Lines holding the string "pixels" are the ones to copy from this listing.
>> start
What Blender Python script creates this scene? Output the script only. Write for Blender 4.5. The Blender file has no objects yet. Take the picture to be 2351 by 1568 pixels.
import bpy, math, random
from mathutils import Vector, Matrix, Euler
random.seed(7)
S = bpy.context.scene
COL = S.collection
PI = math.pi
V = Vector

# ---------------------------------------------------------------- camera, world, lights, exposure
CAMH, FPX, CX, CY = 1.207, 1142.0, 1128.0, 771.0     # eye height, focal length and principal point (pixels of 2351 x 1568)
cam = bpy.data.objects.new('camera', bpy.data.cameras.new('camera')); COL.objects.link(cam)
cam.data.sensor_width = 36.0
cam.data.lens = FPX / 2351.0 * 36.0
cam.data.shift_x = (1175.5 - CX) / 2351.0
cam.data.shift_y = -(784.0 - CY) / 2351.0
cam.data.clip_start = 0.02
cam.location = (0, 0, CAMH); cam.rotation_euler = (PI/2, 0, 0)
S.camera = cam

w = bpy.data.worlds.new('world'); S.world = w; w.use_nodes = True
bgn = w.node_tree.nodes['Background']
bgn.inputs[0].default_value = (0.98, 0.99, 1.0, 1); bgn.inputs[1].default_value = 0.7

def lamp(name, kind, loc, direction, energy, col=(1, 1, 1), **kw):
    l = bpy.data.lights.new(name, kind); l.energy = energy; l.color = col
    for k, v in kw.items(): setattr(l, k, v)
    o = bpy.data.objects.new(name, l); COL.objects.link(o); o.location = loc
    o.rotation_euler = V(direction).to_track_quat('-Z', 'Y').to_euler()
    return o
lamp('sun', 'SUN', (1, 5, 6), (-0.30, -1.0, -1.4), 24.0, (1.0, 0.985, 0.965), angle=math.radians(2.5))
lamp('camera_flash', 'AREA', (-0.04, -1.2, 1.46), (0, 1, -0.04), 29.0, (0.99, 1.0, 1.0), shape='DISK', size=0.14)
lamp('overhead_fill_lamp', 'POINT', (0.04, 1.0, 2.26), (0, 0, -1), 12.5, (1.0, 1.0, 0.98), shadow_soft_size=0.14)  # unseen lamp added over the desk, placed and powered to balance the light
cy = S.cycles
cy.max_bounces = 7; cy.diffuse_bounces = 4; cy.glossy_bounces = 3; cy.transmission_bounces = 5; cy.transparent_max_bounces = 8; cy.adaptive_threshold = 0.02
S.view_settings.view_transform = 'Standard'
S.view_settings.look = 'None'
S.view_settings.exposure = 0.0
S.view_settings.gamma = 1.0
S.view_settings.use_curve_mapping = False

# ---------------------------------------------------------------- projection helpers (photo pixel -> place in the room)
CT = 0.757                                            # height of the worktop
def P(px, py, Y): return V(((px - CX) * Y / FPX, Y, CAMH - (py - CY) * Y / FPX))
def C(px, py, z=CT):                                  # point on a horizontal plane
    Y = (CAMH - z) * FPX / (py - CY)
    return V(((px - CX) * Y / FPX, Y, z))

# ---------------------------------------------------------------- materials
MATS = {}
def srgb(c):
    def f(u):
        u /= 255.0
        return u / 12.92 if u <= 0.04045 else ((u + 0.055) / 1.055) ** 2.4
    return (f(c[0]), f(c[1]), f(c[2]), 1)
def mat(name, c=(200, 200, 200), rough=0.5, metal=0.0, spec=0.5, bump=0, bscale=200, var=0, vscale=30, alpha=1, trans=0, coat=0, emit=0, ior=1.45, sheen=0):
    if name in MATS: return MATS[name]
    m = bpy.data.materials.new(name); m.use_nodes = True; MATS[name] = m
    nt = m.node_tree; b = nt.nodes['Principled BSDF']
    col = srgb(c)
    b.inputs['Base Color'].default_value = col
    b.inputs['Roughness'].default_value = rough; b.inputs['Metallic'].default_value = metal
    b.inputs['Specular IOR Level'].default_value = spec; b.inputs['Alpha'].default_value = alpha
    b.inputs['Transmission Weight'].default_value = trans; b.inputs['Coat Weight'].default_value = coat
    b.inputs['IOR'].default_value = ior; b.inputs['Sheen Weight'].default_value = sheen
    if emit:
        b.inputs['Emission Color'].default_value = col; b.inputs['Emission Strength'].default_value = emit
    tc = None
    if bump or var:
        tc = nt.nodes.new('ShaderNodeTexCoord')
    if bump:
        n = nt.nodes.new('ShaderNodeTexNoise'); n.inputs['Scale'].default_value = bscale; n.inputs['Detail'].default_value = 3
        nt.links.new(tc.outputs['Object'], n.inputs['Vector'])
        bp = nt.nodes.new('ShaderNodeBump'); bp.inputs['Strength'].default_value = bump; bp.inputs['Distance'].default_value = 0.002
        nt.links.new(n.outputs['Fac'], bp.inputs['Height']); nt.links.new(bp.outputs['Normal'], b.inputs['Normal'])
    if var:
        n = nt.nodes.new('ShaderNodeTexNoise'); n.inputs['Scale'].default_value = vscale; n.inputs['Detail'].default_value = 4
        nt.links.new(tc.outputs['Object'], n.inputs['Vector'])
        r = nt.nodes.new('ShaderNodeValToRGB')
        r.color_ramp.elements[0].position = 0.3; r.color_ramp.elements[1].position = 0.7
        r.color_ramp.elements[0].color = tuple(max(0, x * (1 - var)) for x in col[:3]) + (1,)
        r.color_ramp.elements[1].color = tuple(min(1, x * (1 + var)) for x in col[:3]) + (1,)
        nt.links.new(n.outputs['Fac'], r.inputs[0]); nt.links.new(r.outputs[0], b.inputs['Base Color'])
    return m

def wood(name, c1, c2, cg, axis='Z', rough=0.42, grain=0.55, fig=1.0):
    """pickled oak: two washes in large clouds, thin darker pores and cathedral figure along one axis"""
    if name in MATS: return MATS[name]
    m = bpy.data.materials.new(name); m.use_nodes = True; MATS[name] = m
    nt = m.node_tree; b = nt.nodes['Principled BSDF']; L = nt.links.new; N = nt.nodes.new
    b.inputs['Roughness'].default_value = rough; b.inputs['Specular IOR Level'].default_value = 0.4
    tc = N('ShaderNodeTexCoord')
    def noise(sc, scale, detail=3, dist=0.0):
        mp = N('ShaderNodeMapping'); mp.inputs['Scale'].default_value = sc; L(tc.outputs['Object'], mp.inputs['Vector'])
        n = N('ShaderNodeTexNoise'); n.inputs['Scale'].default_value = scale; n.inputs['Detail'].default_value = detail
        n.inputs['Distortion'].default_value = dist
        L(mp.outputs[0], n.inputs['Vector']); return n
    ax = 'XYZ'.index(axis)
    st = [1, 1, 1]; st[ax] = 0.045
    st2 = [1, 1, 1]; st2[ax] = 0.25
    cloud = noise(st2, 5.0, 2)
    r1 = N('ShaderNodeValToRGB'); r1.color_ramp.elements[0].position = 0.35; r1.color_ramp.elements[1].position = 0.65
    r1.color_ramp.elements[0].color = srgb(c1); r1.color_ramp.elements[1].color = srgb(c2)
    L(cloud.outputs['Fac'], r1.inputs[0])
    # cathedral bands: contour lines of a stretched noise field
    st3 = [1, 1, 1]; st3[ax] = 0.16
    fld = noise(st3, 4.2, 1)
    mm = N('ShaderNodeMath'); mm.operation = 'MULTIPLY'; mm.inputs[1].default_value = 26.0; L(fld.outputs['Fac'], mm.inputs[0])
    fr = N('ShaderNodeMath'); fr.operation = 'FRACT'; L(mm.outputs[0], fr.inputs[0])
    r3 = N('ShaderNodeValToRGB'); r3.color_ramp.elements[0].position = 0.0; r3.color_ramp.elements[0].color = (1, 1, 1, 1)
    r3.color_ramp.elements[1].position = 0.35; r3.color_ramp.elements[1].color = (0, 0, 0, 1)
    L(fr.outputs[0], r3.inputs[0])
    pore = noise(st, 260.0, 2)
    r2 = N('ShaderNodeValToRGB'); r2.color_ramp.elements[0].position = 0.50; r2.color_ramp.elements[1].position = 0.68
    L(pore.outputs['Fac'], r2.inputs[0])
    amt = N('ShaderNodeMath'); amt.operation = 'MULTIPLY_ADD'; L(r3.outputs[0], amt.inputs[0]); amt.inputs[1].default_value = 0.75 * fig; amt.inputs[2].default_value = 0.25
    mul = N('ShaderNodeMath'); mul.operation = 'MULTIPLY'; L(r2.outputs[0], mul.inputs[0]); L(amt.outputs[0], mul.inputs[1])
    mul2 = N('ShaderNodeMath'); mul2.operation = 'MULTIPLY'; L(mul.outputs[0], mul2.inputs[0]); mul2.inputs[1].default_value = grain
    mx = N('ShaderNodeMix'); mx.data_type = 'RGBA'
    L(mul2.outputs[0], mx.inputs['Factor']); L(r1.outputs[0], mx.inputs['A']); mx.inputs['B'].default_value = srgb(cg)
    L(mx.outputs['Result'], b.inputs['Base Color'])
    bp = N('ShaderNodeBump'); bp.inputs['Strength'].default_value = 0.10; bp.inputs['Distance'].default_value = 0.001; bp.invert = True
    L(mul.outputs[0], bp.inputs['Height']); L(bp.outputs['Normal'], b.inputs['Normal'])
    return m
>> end
• **Correct output**:
What Blender Python script creates this scene? Output the script only. Write for Blender 4.5. The Blender file has no objects yet. Take the picture to be 2351 by 1568 pixels.
CAMH, FPX, CX, CY = 1.207, 1142.0, 1128.0, 771.0     # eye height, focal length and principal point (pixels of 2351 x 1568)